Lynibis Sister always gave in, used any excuse why he wouldn't eat. Both of mine got what we had right from weaning, only difference between the two was Daughter decided she didn't like some cooked veg but was happy to eat raw carrot, cauliflower, broad/french/runner beans, peas, sprouts (her favourite) so that's what she got. She eats cooked veg now but given the option or chance will eat broad beans or peas raw.
lilyflower all credit to you for being strong. In many families these days one wonders who is in charge, the parents or their children!
There are bound to be some things kids won't like, we all dislike a few things, but it's knowing the difference between that and just being fussy.
Lynibis Neither of them liked Cauliflower cheese in its constructed form, but were happy to eat a separate bowl of cheese sauce and dip raw cauli and toast soldiers into it! They still pass on it.

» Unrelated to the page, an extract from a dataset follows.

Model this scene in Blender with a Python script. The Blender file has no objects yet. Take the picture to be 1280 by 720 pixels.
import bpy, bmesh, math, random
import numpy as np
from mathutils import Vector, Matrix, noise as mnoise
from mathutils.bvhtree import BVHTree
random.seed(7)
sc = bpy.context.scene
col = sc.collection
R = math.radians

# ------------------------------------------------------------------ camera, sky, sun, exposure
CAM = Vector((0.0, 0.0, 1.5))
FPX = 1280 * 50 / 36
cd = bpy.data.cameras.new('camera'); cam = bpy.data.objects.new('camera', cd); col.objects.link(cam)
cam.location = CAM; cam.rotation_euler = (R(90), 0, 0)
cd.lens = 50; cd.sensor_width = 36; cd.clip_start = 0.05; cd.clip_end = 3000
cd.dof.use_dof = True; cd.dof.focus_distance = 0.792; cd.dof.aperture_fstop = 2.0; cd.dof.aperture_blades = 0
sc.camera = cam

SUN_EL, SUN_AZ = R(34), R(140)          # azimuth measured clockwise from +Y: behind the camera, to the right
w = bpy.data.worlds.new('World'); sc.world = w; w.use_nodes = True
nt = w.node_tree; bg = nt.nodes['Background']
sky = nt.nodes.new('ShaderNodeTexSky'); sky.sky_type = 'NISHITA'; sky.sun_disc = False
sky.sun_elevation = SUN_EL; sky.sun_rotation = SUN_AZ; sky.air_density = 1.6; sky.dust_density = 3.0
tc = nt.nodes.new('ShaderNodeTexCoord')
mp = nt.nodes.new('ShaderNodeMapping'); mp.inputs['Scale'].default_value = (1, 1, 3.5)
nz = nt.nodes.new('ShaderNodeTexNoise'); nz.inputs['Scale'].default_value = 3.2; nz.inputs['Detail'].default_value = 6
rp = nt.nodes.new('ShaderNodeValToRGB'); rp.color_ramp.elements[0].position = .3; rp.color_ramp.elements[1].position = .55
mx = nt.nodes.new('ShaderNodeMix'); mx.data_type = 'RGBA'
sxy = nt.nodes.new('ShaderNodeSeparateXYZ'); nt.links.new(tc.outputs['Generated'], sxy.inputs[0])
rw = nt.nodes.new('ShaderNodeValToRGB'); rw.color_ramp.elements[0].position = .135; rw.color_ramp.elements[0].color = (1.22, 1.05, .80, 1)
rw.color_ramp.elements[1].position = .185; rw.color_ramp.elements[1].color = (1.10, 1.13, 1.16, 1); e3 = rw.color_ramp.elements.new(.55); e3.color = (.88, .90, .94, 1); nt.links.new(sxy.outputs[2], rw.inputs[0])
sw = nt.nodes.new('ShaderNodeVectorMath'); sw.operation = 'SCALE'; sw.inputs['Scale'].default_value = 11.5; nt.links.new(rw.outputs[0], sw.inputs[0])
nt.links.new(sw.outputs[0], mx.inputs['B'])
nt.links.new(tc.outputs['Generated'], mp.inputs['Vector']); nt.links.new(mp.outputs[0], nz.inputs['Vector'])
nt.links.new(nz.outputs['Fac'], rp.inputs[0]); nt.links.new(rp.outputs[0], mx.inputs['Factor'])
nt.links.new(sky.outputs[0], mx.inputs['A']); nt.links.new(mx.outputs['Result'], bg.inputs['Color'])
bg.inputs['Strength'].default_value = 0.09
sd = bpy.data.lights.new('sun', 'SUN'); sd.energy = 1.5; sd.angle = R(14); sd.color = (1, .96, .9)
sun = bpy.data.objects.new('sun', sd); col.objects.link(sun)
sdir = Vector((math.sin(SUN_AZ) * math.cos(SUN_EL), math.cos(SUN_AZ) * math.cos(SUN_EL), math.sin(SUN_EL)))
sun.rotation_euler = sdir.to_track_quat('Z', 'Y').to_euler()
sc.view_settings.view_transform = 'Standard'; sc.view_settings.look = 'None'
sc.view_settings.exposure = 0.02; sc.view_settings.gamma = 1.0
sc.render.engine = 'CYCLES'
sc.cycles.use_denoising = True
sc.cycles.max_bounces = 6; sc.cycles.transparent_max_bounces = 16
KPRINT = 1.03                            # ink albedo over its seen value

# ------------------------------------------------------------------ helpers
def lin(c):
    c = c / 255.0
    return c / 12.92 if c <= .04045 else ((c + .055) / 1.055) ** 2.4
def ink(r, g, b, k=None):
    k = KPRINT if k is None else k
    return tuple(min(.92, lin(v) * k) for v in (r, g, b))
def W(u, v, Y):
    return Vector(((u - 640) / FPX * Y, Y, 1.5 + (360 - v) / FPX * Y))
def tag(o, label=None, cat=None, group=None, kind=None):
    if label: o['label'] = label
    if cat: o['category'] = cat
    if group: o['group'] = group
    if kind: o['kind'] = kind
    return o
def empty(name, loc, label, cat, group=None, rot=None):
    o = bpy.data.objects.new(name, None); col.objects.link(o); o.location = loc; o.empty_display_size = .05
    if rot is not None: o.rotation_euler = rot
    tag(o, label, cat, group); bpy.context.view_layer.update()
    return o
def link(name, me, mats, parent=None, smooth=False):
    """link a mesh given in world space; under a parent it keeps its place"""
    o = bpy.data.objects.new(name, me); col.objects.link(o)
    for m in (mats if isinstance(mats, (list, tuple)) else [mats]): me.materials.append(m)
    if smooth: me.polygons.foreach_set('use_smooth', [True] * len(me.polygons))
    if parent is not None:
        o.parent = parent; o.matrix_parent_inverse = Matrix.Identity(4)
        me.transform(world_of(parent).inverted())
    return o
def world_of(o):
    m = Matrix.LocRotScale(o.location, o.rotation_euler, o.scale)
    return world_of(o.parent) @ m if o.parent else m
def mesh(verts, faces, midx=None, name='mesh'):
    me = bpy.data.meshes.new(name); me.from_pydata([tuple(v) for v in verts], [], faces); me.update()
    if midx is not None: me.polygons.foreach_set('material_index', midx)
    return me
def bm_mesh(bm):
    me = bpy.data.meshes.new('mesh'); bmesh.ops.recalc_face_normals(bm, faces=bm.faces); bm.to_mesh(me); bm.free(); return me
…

I have trouble getting my sons to eat proper food they are great as babies but when eldest one started school last year he got 3 tummy bugs in 3 weeks and now mealtimes is nightmare
Yea it’s all kids there fussy with food besides for the odd one or 2 it’s just something to have to put up with till there older
Usually make your own pizza is almost a guaranteed winner.
Might be that he is going through a phaze I as most kids I would say are fussy at times when comes down to eating.
Maybe leave a selection finger foods on a plate for him and make it a game to see what they like and don't like the texture and flavours they experience when tasting.
No, not a phase, he is going to secondary school in September and I worry he will be teased. He has always been like it and a lot is down to his mum's worrying about food. She makes comments that don't help like be careful what you eat, some things are poisonous etc, that isn't cooked enough, etc.
Don't get me wrong I love her very much and we get along like house on fire, so not being an interfering mother in law lol.
my son is super fussy to the point i had to take him to see a dietitian. they advised me some kids are just simply like this. some get better with age, some dont. we just have to support them in what food choices they make.
Sorry to say I do not agree with that dietician as being fussy is not an illness or condition but a choice not to eat things you don't like the look of before even trying. It can cause illness in later life though.
They probably say that because there is nothing else they can say to 'cure' fussiness!
For me the only option is to raise children from weaning to experience all tastes and types of food so nothing is unusual.
Lynibis i have to say i disagree.
i think some kids fear food and we should respect that. we can suggest and encourage but i don't believe its just down to fussiness.
HollyDolly22 I 100% respect your opinion but I was discussing my grandson's fussiness, he is definitely not fearful as he will happily eat the things he wants to eat. Fear of food is a totally different ball game but if it is real and valid surely they would fear all food not just the stuff they don't want to eat.